Collected material:
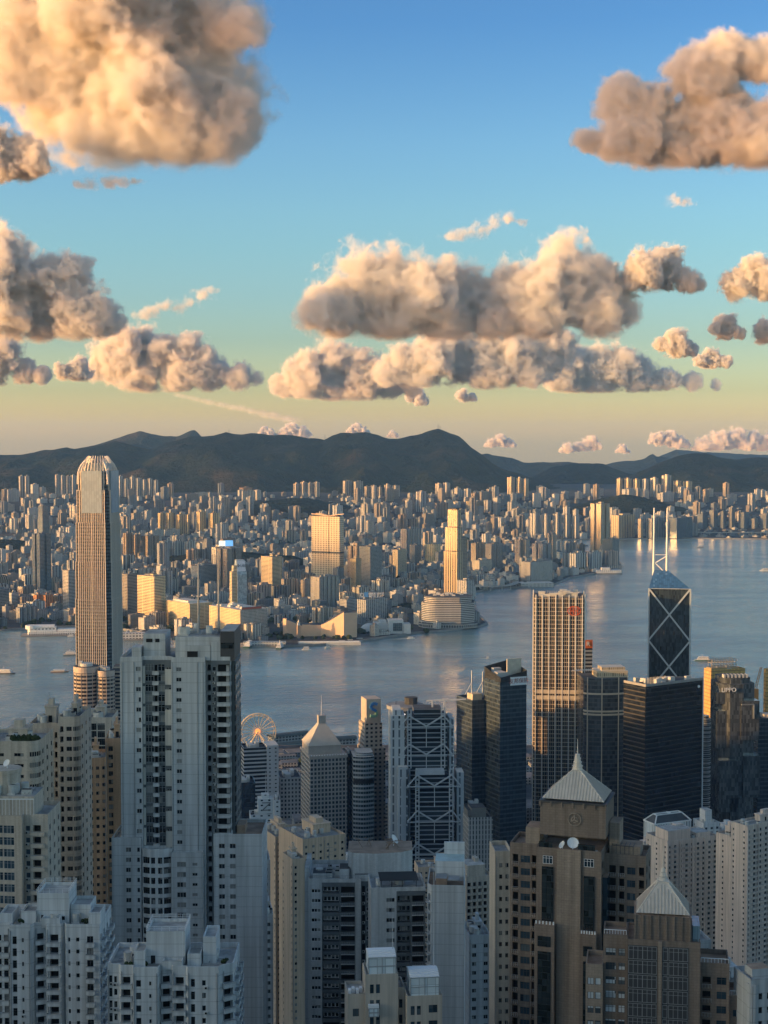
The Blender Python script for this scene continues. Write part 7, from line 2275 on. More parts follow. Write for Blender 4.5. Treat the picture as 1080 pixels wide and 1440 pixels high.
f = flats_simple("beige_tower", "beige tower with close rows of balconies right of the blank grey flank", "apartment tower", 652, 656, 694, 1237, 640, 16, 2.9, BEIGEW,
             lambda a: regular(a, 5, 1.5, .5, 2.5, .5, 'd'), lambda b: [], bmin=16, seed=25, bal=lambda a: [(.4 + k * (a - 1) / 5, .2 + (k + 1) * (a - 1) / 5, .5, .85, True) for k in range(5)])
mb = MB(); mb.box(1, 2, f.h, f.a * .75, 12, f.h + 5.5, 0, 1); mb.build("roof_block", [BEIGEW, ROOFG], f.root)

# cream block with two glazed lanterns
Y = 332.0; u = Y / F; zb = 100
LANT = glass("white lantern glass", (0.72, 0.78, 0.79), .25, .1, 1.9, 1.9, band=(.40, .44, .46), bandw=.05)
x0 = xpx(490, Y, 230)
U = lambda px: (px - 490) * u
root = empty("lantern_block", (x0, Y, zb), R(6), "cream stone block topped by two white glazed lanterns, bottom centre", "apartment block")
zz = lambda py: zpy(py, Y) - zb
F_ = lambda P, top, nm, ops: None
for nm, xa, xb, ya, yb, top, ops in (("left_tower", 515, 562, 0, 8, 1376, [(1.0, 1.9, -2.6, -.5), (2.4, 3.3, -2.6, -.5)]), ("right_tower", 573, 624, -2, 7, 1404, [(.9, 1.8, -2.6, -.5), (2.3, 3.2, -2.6, -.5), (5.0, 7.0, -2.2, -.4)]),
                                      ("link", 562.2, 572.8, 2, 9, 1400, [(.4, 1.2, -3, -1)]), ("side_wing", 490, 514.8, 1.5, 10, 1406, [(1.2, 2.6, -3.4, -1.6)])):
    P = [(U(xa), ya), (U(xb), ya), (U(xb), yb), (U(xa), yb)]
    g_ = Flats("x", None, None, x0, Y, R(6), zb, zpy(top, Y), P, 3.6, CREAMW, root=root, frame=WFRAME_D, glassm=BLUEG, roofm=ROOFG)
    g_.face(0, [(a_, b_, 3.6 + lo, 3.6 + hi, 'w') for a_, b_, lo, hi in ops]); g_.face(1, [(1.5, 2.8, .9, 2.6, 'w')]); g_.blank(2); g_.face(3, [(1.5, 2.8, .9, 2.6, 'w')])
    g_.done(parapet=.7, wallname="tower_wall" if 'tower' in nm else "wing_wall")
for xa, xb, ya, yb, t0, t1 in ((520, 559, .8, 7, 1374, 1350), (579, 620, -1.2, 6, 1402, 1376), (519, 533, -1.6, -.3, 1428, 1416)):
    mb = MB(); Pp = rect(U(xb) - U(xa), yb - ya, U(xa), ya)
    z0, z1 = zz(t0), zz(t1)
    mb.prism(Pp, z0 + .02, z1, 0); 
    lan = mb.build("lantern", [LANT], root)
    mb = MB(); Wl, Dl = U(xb) - U(xa), yb - ya
    nst = 8 if Dl > 3 else 2
    for k in range(nst): 
        yy = ya + Dl * (k + .5) / nst; zc = z1 + .9 * math.sin(math.pi * (k + .5) / nst)
        mb.box(U(xa) - .1, yy - Dl / nst / 2 + .01, z1, U(xb) + .1, yy + Dl / nst / 2 - .01, zc)
    mb.build("lantern_roof", [LAMPWHITE], lan)
    mb = MB()
    for x_ in (U(xa), (U(xa) + U(xb)) / 2, U(xb)): mb.bar((x_, ya - .05, z0), (x_, ya - .05, z1), .14)
    for z_ in (z0 + .1, (z0 + z1) / 2, z1): mb.bar((U(xa), ya - .05, z_), (U(xb), ya - .05, z_), .14)
    mb.build("lantern_frame", [WFRAME], lan)
for xx in (557, 617):
    mb = MB(); mb.cyl(U(xx), 4, zz(1376 if xx < 600 else 1400), zz(1300 if xx < 600 else 1232), .12, 6, r2=.05); mb.build("aerial_mast", [STEEL], root)
mb = MB()
for k in range(4): mb.box(U(492 + k * 5.5), 2.5 + k % 2, zz(1405), U(496 + k * 5.5), 4 + k % 2, zz(1405) + 1.1)
mb.build("roof_units", [LAMPWHITE], root)
# pale narrow tower with two columns of small windows
flats_simple("narrow_tower", "slender pale beige tower with tiny paired windows left of the brown towers", "apartment tower", 695, 696, 720, 1203, 372, 4, 2.9, WHITEW if False else BEIGEW,
             lambda a: [(1.1, 1.9, .9, 2.0, 'w'), (2.7, 3.5, .9, 2.0, 'w')], lambda b: [], bmin=10, seed=26, frame=WFRAME_D, kit=False)

# ---- brown stone towers with pyramid roofs
PYR = NT("ribbed pale metal roof")
PYR.set(color=PYR.mix(1.0, (0.68, 0.60, 0.52), PYR.rng(PYR.noise(.5, 4, .6), .3, .7, .88, 1.08), 'MULTIPLY'), rough=.5, spec=.4)
PYR = PYR.m
PYRSEAM = plain('roof seam shade', (0.46, 0.40, 0.35), .6, var=.1)
def pyramid(root, x0, y0, w, d, z0, z1, top=1.0, step=.72):
    """ribbed pyramid roof with standing seams, finial and spire"""
    Q0 = rect(w, d, x0, y0); cx, cy_ = x0 + w / 2, y0 + d / 2
    Q1 = rect(top, top, cx - top / 2, cy_ - top / 2)
    mb = MB(); mb.prism(Q0, z0, z1, 0, P2=Q1, bottom=True)
    for i in range(4):
        a, b = Vector((*Q0[i], z0)), Vector((*Q0[(i + 1) % 4], z0)); c, e = Vector((*Q1[i], z1)), Vector((*Q1[(i + 1) % 4], z1))
        n = int((b - a).length / step)
        mid = (c + e) / 2
        for k in range(1, n):
            t = k / n
            p = a + (b - a) * t
            s = 1 - abs(t - .5) * 2
            q = p + ((mid - (a + b) / 2)) * (s if s < .93 else .93)
            mb.bar(p, q, .2, 1, .26)
        mb.bar(a, c, .22)
    rf = mb.build("pyramid_roof", [PYR, PYRSEAM], root)
    return rf, cx, cy_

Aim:
All of the data above should be transcribed verbatim, with pictures omitted.

Response:
The Blender Python script for this scene continues. Write part 7, from line 2275 on. More parts follow. Write for Blender 4.5. Treat the picture as 1080 pixels wide and 1440 pixels high.
f = flats_simple("beige_tower", "beige tower with close rows of balconies right of the blank grey flank", "apartment tower", 652, 656, 694, 1237, 640, 16, 2.9, BEIGEW,
             lambda a: regular(a, 5, 1.5, .5, 2.5, .5, 'd'), lambda b: [], bmin=16, seed=25, bal=lambda a: [(.4 + k * (a - 1) / 5, .2 + (k + 1) * (a - 1) / 5, .5, .85, True) for k in range(5)])
mb = MB(); mb.box(1, 2, f.h, f.a * .75, 12, f.h + 5.5, 0, 1); mb.build("roof_block", [BEIGEW, ROOFG], f.root)

# cream block with two glazed lanterns
Y = 332.0; u = Y / F; zb = 100
LANT = glass("white lantern glass", (0.72, 0.78, 0.79), .25, .1, 1.9, 1.9, band=(.40, .44, .46), bandw=.05)
x0 = xpx(490, Y, 230)
U = lambda px: (px - 490) * u
root = empty("lantern_block", (x0, Y, zb), R(6), "cream stone block topped by two white glazed lanterns, bottom centre", "apartment block")
zz = lambda py: zpy(py, Y) - zb
F_ = lambda P, top, nm, ops: None
for nm, xa, xb, ya, yb, top, ops in (("left_tower", 515, 562, 0, 8, 1376, [(1.0, 1.9, -2.6, -.5), (2.4, 3.3, -2.6, -.5)]), ("right_tower", 573, 624, -2, 7, 1404, [(.9, 1.8, -2.6, -.5), (2.3, 3.2, -2.6, -.5), (5.0, 7.0, -2.2, -.4)]),
                                      ("link", 562.2, 572.8, 2, 9, 1400, [(.4, 1.2, -3, -1)]), ("side_wing", 490, 514.8, 1.5, 10, 1406, [(1.2, 2.6, -3.4, -1.6)])):
    P = [(U(xa), ya), (U(xb), ya), (U(xb), yb), (U(xa), yb)]
    g_ = Flats("x", None, None, x0, Y, R(6), zb, zpy(top, Y), P, 3.6, CREAMW, root=root, frame=WFRAME_D, glassm=BLUEG, roofm=ROOFG)
    g_.face(0, [(a_, b_, 3.6 + lo, 3.6 + hi, 'w') for a_, b_, lo, hi in ops]); g_.face(1, [(1.5, 2.8, .9, 2.6, 'w')]); g_.blank(2); g_.face(3, [(1.5, 2.8, .9, 2.6, 'w')])
    g_.done(parapet=.7, wallname="tower_wall" if 'tower' in nm else "wing_wall")
for xa, xb, ya, yb, t0, t1 in ((520, 559, .8, 7, 1374, 1350), (579, 620, -1.2, 6, 1402, 1376), (519, 533, -1.6, -.3, 1428, 1416)):
    mb = MB(); Pp = rect(U(xb) - U(xa), yb - ya, U(xa), ya)
    z0, z1 = zz(t0), zz(t1)
    mb.prism(Pp, z0 + .02, z1, 0); 
    lan = mb.build("lantern", [LANT], root)
    mb = MB(); Wl, Dl = U(xb) - U(xa), yb - ya
    nst = 8 if Dl > 3 else 2
    for k in range(nst): 
        yy = ya + Dl * (k + .5) / nst; zc = z1 + .9 * math.sin(math.pi * (k + .5) / nst)
        mb.box(U(xa) - .1, yy - Dl / nst / 2 + .01, z1, U(xb) + .1, yy + Dl / nst / 2 - .01, zc)
    mb.build("lantern_roof", [LAMPWHITE], lan)
    mb = MB()
    for x_ in (U(xa), (U(xa) + U(xb)) / 2, U(xb)): mb.bar((x_, ya - .05, z0), (x_, ya - .05, z1), .14)
    for z_ in (z0 + .1, (z0 + z1) / 2, z1): mb.bar((U(xa), ya - .05, z_), (U(xb), ya - .05, z_), .14)
    mb.build("lantern_frame", [WFRAME], lan)
for xx in (557, 617):
    mb = MB(); mb.cyl(U(xx), 4, zz(1376 if xx < 600 else 1400), zz(1300 if xx < 600 else 1232), .12, 6, r2=.05); mb.build("aerial_mast", [STEEL], root)
mb = MB()
for k in range(4): mb.box(U(492 + k * 5.5), 2.5 + k % 2, zz(1405), U(496 + k * 5.5), 4 + k % 2, zz(1405) + 1.1)
mb.build("roof_units", [LAMPWHITE], root)
# pale narrow tower with two columns of small windows
flats_simple("narrow_tower", "slender pale beige tower with tiny paired windows left of the brown towers", "apartment tower", 695, 696, 720, 1203, 372, 4, 2.9, WHITEW if False else BEIGEW,
             lambda a: [(1.1, 1.9, .9, 2.0, 'w'), (2.7, 3.5, .9, 2.0, 'w')], lambda b: [], bmin=10, seed=26, frame=WFRAME_D, kit=False)

# ---- brown stone towers with pyramid roofs
PYR = NT("ribbed pale metal roof")
PYR.set(color=PYR.mix(1.0, (0.68, 0.60, 0.52), PYR.rng(PYR.noise(.5, 4, .6), .3, .7, .88, 1.08), 'MULTIPLY'), rough=.5, spec=.4)
PYR = PYR.m
PYRSEAM = plain('roof seam shade', (0.46, 0.40, 0.35), .6, var=.1)
def pyramid(root, x0, y0, w, d, z0, z1, top=1.0, step=.72):
    """ribbed pyramid roof with standing seams, finial and spire"""
    Q0 = rect(w, d, x0, y0); cx, cy_ = x0 + w / 2, y0 + d / 2
    Q1 = rect(top, top, cx - top / 2, cy_ - top / 2)
    mb = MB(); mb.prism(Q0, z0, z1, 0, P2=Q1, bottom=True)
    for i in range(4):
        a, b = Vector((*Q0[i], z0)), Vector((*Q0[(i + 1) % 4], z0)); c, e = Vector((*Q1[i], z1)), Vector((*Q1[(i + 1) % 4], z1))
        n = int((b - a).length / step)
        mid = (c + e) / 2
        for k in range(1, n):
            t = k / n
            p = a + (b - a) * t
            s = 1 - abs(t - .5) * 2
            q = p + ((mid - (a + b) / 2)) * (s if s < .93 else .93)
            mb.bar(p, q, .2, 1, .26)
        mb.bar(a, c, .22)
    rf = mb.build("pyramid_roof", [PYR, PYRSEAM], root)
    return rf, cx, cy_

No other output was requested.